# WHAT THE TASK ASKS:
Using the records below, locate all lines containing "Take" and return them.

# THE INPUT:

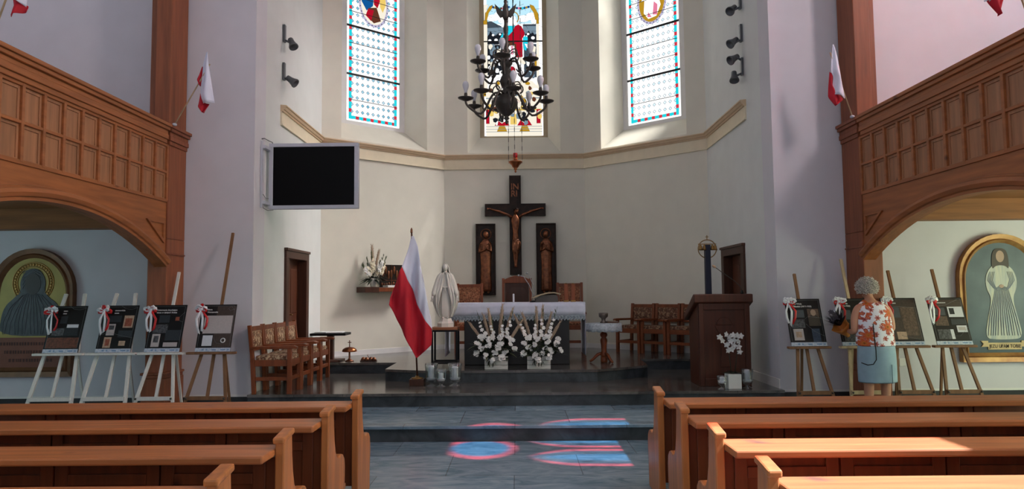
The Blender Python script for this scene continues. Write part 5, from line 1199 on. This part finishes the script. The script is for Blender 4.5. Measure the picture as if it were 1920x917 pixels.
def art_gold(t, w, h, o, I):
    b = MB(); b.prism(I, -.036, -.03, 'xz'); b.build('painting', goldfield, t)
    b = MB(); b.box(-w, w, -.04, -.036, o, .50); b.build('inscription_field', redband, t)
    b = MB()   # a plain hooded robed half figure
    def smooth(P, k=4):
        for _ in range(k): P = [q for a, c_ in zip(P, P[1:]+P[:1]) for q in ((a[0]*.75+c_[0]*.25, a[1]*.75+c_[1]*.25), (a[0]*.25+c_[0]*.75, a[1]*.25+c_[1]*.75))]
        return P
    b.prism([(-.40, .52), (.40, .52)]+smooth([(.40, .52), (.41, .70), (.34, .92), (.20, 1.02), (.15, 1.10), (.17, 1.22), (.10, 1.36), (.0, 1.39), (-.10, 1.36), (-.17, 1.22), (-.15, 1.10), (-.22, 1.02), (-.36, .90), (-.41, .70), (-.40, .52)], 2)[2:-2], -.044, -.036, 'xz'); b.build('robed_shape', darkrobe, t)
    b = MB(); rr = random.Random(12)
    for k in range(16):
        x = -.36+.048*k; b.tube([(x*.35, -.045, 1.08-.1*abs(x)), (x*.8, -.046, .88+rr.uniform(-.04, .04)), (x*1.02, -.045, .70), (x*1.05+rr.uniform(-.03, .03), -.045, .54)], [.003, .006, .007, .003], 5, flat=.5)
    for k in range(5): b.tube([(-.13+.0*k, -.045, 1.12+.05*k), (-.10-.008*k, -.046, 1.2+.036*k), (.0, -.046, 1.30+.02*k), (.10, -.046, 1.2+.036*k)], .004, 5, flat=.5)
    b.build('drapery_lines', mat('drapery_grey', (86, 88, 96), .5), t)
    b = MB(); b.prism([(.105*math.cos(a*PI/14), 1.185+.135*math.sin(a*PI/14)) for a in range(28)], -.048, -.044, 'xz'); b.build('shadowed_face', mat('shadow_brown', (62, 58, 58), .6), t)
    b = MB(); n = 40
    for k in range(n):
        a_ = 2*PI*k/n
        if not (PI*1.22 < a_ < PI*1.78): b.ell((.235*math.cos(a_), -.04, 1.20+.235*math.sin(a_)), (.02, .008, .02), 8, 5)
    arc = [(.205*math.cos(q), -.04, 1.20+.205*math.sin(q)) for q in [PI*(-.22+1.44*k/24) for k in range(25)]]; b.tube(arc, .007, 6); b.tube([(x*1.29, y, (z-1.2)*1.29+1.2) for x, y, z in arc], .007, 6); b.build('halo', gold_m, t)
    for i, tx in enumerate(('mmmmmmmmmm mmmmmm mmmm', 'mmmmm mmmmmmmmmm mmm', 'mmmm mm mm mmm')):
        b = MB(); rr = random.Random(i); x = -.40+.06*i
        while x < .40-.06*i:
            q = rr.uniform(.02, .045); b.box(x, x+q*.6, -.043, -.04, .40-.105*i, .44-.105*i); x += q*1.05
        b.build('lettering', mat('faded_lettering', (70, 36, 30), .7), t)
framed('framed_icon', 'arched gold and black picture in a dark frame behind the white easels', -6.20, .58, .545, 1.64, gild_dk, .12, art_gold)
dusk = mat('blue_ground', (44, 62, 74), .5, c2=(70, 90, 100), scale=3); palerobe = mat('pale_robe', (150, 160, 164), .6, c2=(196, 196, 176), scale=5, stretch=(6, 1, .6))
def art_blue(t, w, h, o, I):
    b = MB(); b.prism(I, -.036, -.03, 'xz'); b.build('painting', dusk, t)
    def smooth(P, k=3):
        for _ in range(k): P = [q for a, c_ in zip(P, P[1:]+P[:1]) for q in ((a[0]*.75+c_[0]*.25, a[1]*.75+c_[1]*.25), (a[0]*.25+c_[0]*.75, a[1]*.25+c_[1]*.75))]
        return P
    # a plain standing figure in a long pale robe, hands folded
    b = MB(); b.prism(smooth([(-.24, .30), (-.19, .55), (-.13, .80), (-.19, .92), (-.20, 1.06), (-.15, 1.18), (-.06, 1.24), (.06, 1.24), (.15, 1.18), (.20, 1.06), (.19, .92), (.13, .80), (.19, .55), (.24, .30), (.1, .28), (-.1, .28)]), -.042, -.036, 'xz'); b.build('pale_robe', palerobe, t)
    b = MB(); rr = random.Random(6)
    for k in range(13):
        x = -.18+.03*k; b.tube([(x*.45, -.043, .98-abs(x)*.3), (x*.6, -.044, .80), (x*.95, -.044, .55), (x*1.15+rr.uniform(-.01, .01), -.043, .33)], [.003, .006, .008, .004], 5, flat=.5)
    for sgn in (1, -1):
        for k in range(4): b.tube([(sgn*(.14-.02*k), -.043, 1.14), (sgn*(.17-.02*k), -.044, 1.03), (sgn*(.10-.015*k), -.044, .93-.012*k), (0, -.044, .95-.01*k)], [.003, .005, .005, .003], 5, flat=.5)
    b.build('robe_folds', mat('robe_fold_grey', (128, 138, 148), .6), t)
    b = MB(); b.prism(smooth([(-.11, 1.16), (-.105, 1.36), (-.06, 1.44), (.06, 1.44), (.105, 1.36), (.11, 1.16), (.06, 1.22), (-.06, 1.22)], 2), -.0435, -.036, 'xz'); b.build('dark_hair', mat('umber', (60, 48, 42), .6), t)
    b = MB(); b.prism([(.052*math.cos(a*PI/10), 1.335+.075*math.sin(a*PI/10)) for a in range(20)], -.045, -.036, 'xz'); pm = mat('painted_skin', (168, 140, 122), .6); b.build('face', pm, t)
    b = MB(); b.prism([(.03*math.cos(a*PI/6), .955+.022*math.sin(a*PI/6)) for a in range(12)], -.0455, -.036, 'xz'); b.build('folded_hands', pm, t)
    b = MB(); V = [(-.30, .19), (-.21, .19), (-.21, .155), (.21, .155), (.21, .19), (.30, .19), (.27, .225), (.30, .265), (.21, .265), (.21, .24), (-.21, .24), (-.21, .265), (-.30, .265), (-.27, .225)]
    b.prism(V, -.05, -.036, 'xz'); b.build('scroll', mat('scroll_cream', (196, 172, 126), .6), t)
    text('lettering', 'JEZU UFAM TOBIE', .062, mat('scroll_ink', (50, 36, 26), .7), t, (0, -.052, .177), align='CENTER', sx=.8, bold=.0008)
framed('framed_painting', 'arched blue painting with a pale robed shape in a gold frame', 6.21, .66, .555, 1.62, mat('light_gilt', (182, 140, 84), .45, .3, c2=(140, 92, 52), scale=6), .11, art_blue)
t = tag(MB().box(-.04, .04, -.012, 0, -.05, .05).build('wall_socket', white_m, bevel=.004), 'white wall socket low behind the right easels', 'socket'); t.location = (4.93, 9.288, .66)

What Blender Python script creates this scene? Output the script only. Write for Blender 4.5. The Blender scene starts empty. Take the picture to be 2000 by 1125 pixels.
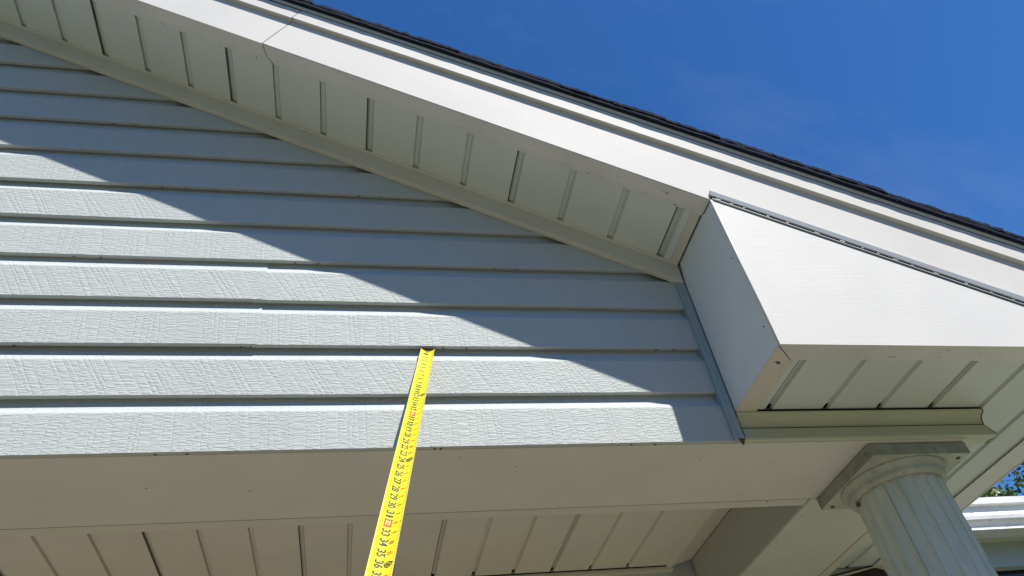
import bpy, bmesh, math, random
from mathutils import Vector, Matrix, noise
random.seed(7)
SC = bpy.context.scene
S = 1.25            # survey unit -> metres
# ------------------------------------------------------------------ camera
R = ((0.97845848, -0.16446035, -0.124787),      # right
     (-0.02312859, -0.68798199, 0.72535912),    # up
     (0.20514402, 0.70684764, 0.67696554))      # forward
CAM = Vector((-0.72410719, -1.16405076, -0.70965111)) * S
cd = bpy.data.cameras.new('camera'); cam = bpy.data.objects.new('camera', cd)
SC.collection.objects.link(cam)
m = Matrix(((R[0][0], R[1][0], -R[2][0]), (R[0][1], R[1][1], -R[2][1]), (R[0][2], R[1][2], -R[2][2])))
cam.matrix_world = Matrix.Translation(CAM) @ m.to_4x4()
cd.sensor_fit = 'HORIZONTAL'; cd.sensor_width = 36.0; cd.lens = 36.0 * 1464.632 / 2000.0
cd.clip_start = 0.02; cd.clip_end = 900
SC.camera = cam
# ------------------------------------------------------------------ light
LD = Vector((-0.58, 1.0, -1.73)).normalized()   # direction the sunlight travels
el = math.asin(-LD.z); az = math.atan2(-LD.x, -LD.y)
W = bpy.data.worlds.new('World'); SC.world = W; W.use_nodes = True
nt = W.node_tree; nt.nodes.clear()
sky = nt.nodes.new('ShaderNodeTexSky'); sky.sky_type = 'NISHITA'; sky.sun_disc = False
sky.sun_elevation = el; sky.sun_rotation = az; sky.altitude = 0; sky.air_density = 1.0
sky.dust_density = 0.25; sky.ozone_density = 4.5
bg = nt.nodes.new('ShaderNodeBackground'); bg.inputs[1].default_value = 0.08
wo = nt.nodes.new('ShaderNodeOutputWorld')
hs = nt.nodes.new('ShaderNodeHueSaturation'); hs.inputs['Saturation'].default_value = 1.22
hs.inputs['Value'].default_value = 1.0
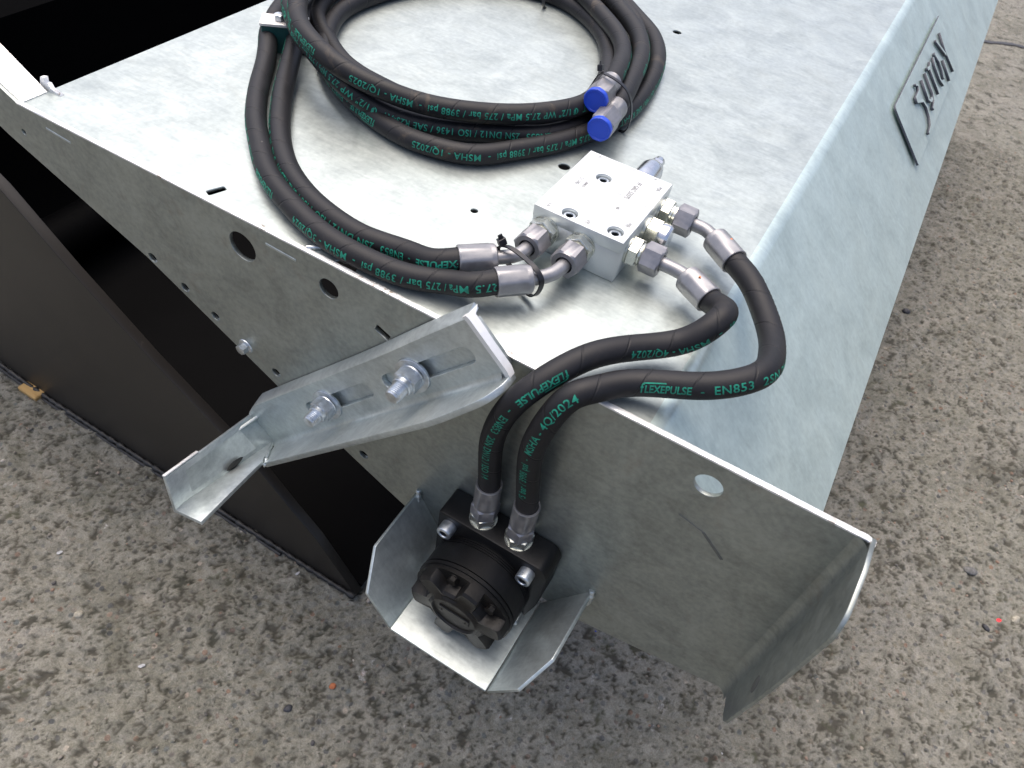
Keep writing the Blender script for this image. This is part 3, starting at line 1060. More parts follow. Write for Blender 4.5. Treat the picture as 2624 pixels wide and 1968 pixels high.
# bright cut edge along the top of the side plate: rounded cap sitting on the plate
def edge_strip(pts, y0, y1, h):
    V, F = [], []
    sec = [(y0 - 0.0002, -0.0012), (y0 - 0.0002, h * 0.6), (y0 + 0.0010, h), (y1 - 0.0010, h), (y1 + 0.0003, h * 0.6), (y1 + 0.0003, -0.0012)]
    for (x, z) in pts:
        for (yy, hh) in sec:
            V.append((x, yy, z + hh + random.uniform(-0.0002, 0.0002)))
    k = len(sec)
    for i in range(len(pts) - 1):
        for j in range(k - 1):
            F.append((i * k + j, i * k + j + 1, (i + 1) * k + j + 1, (i + 1) * k + j))
    F.append(tuple(range(k)))
    F.append(tuple(range((len(pts) - 1) * k, len(pts) * k))[::-1])
    return V, F
xs_ = np.linspace(-0.737, 0.1765, 120)
obj('plate_edge', edge_strip([(x, 0.0016 - max(0.0, x - 0.170) ** 2 * 60) for x in xs_], 0.0, 0.0045, 0.0011), M['galv_edge'], hood, smooth=60)
# far side plate
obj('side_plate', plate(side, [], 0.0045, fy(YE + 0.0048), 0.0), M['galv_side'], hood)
# folded end flange of the near side plate
fx = Matrix(((0, 0, 1, 0.1720), (1, 0, 0, 0), (0, 1, 0, 0), (0, 0, 0, 1)))     # plate xy -> world yz, thickness +x
fl = rounded([(0.0045, 0.0016), (-0.026, 0.001), (-0.062, -0.010), (-0.0705, -0.026), (-0.0695, -0.072), (-0.0665, -0.140), (-0.053, -0.268), (-0.046, -0.280), (0.0045, -0.3125)], [0, 0.004, 0.008, 0.006, 0, 0.02, 0.01, 0.006, 0], 4)
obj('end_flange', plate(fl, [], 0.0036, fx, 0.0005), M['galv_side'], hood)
V, F = [], []
for k in range(9):
    a_ = math.pi / 2 * k / 8
    for zz in (0.0010, -0.3125):
        V.append((0.1722 - 0.011 * (1 - math.sin(a_)), -0.0001 - 0.011 * (1 - math.cos(a_)), zz))
for k in range(8):
    F.append((2 * k, 2 * k + 1, 2 * k + 3, 2 * k + 2))
obj('flange_bend', (V, F), M['galv_side'], hood, smooth=60)
obj('stain_patch', pebble_bm((0.1719, -0.040, -0.195), 0.0006, 0.009, 0.011, 0.0, 12), M['galv_stain'], hood, smooth=60)
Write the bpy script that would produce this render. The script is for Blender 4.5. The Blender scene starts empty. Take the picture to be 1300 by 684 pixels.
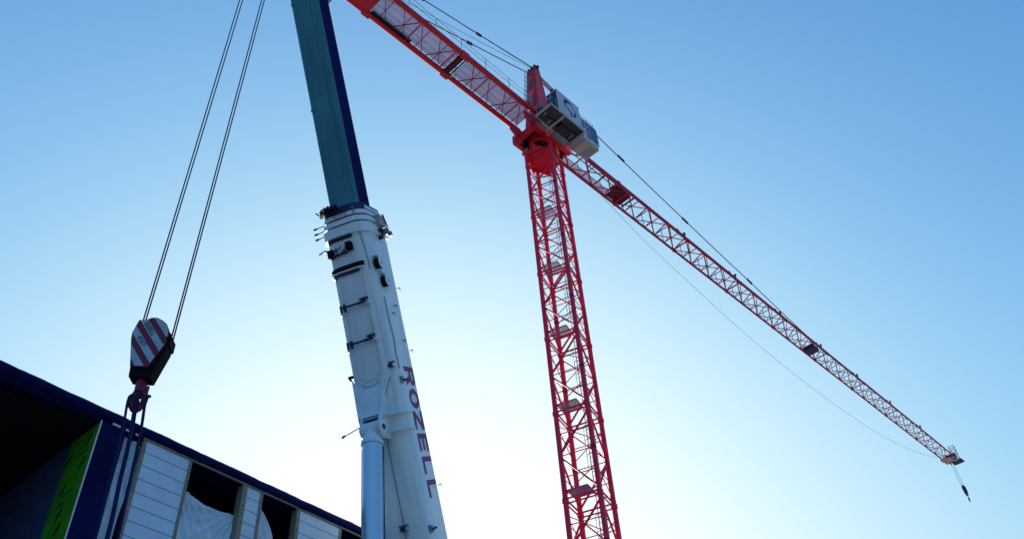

# WRITTEN SOLUTION:
What Blender Python script creates this scene? Output the script only. Write for Blender 4.5. The Blender scene starts empty. Take the picture to be 2000 by 1125 pixels.
Write the bpy script that would produce this render. The script is for Blender 4.5. The Blender scene starts empty. Take the picture to be 1300 by 684 pixels.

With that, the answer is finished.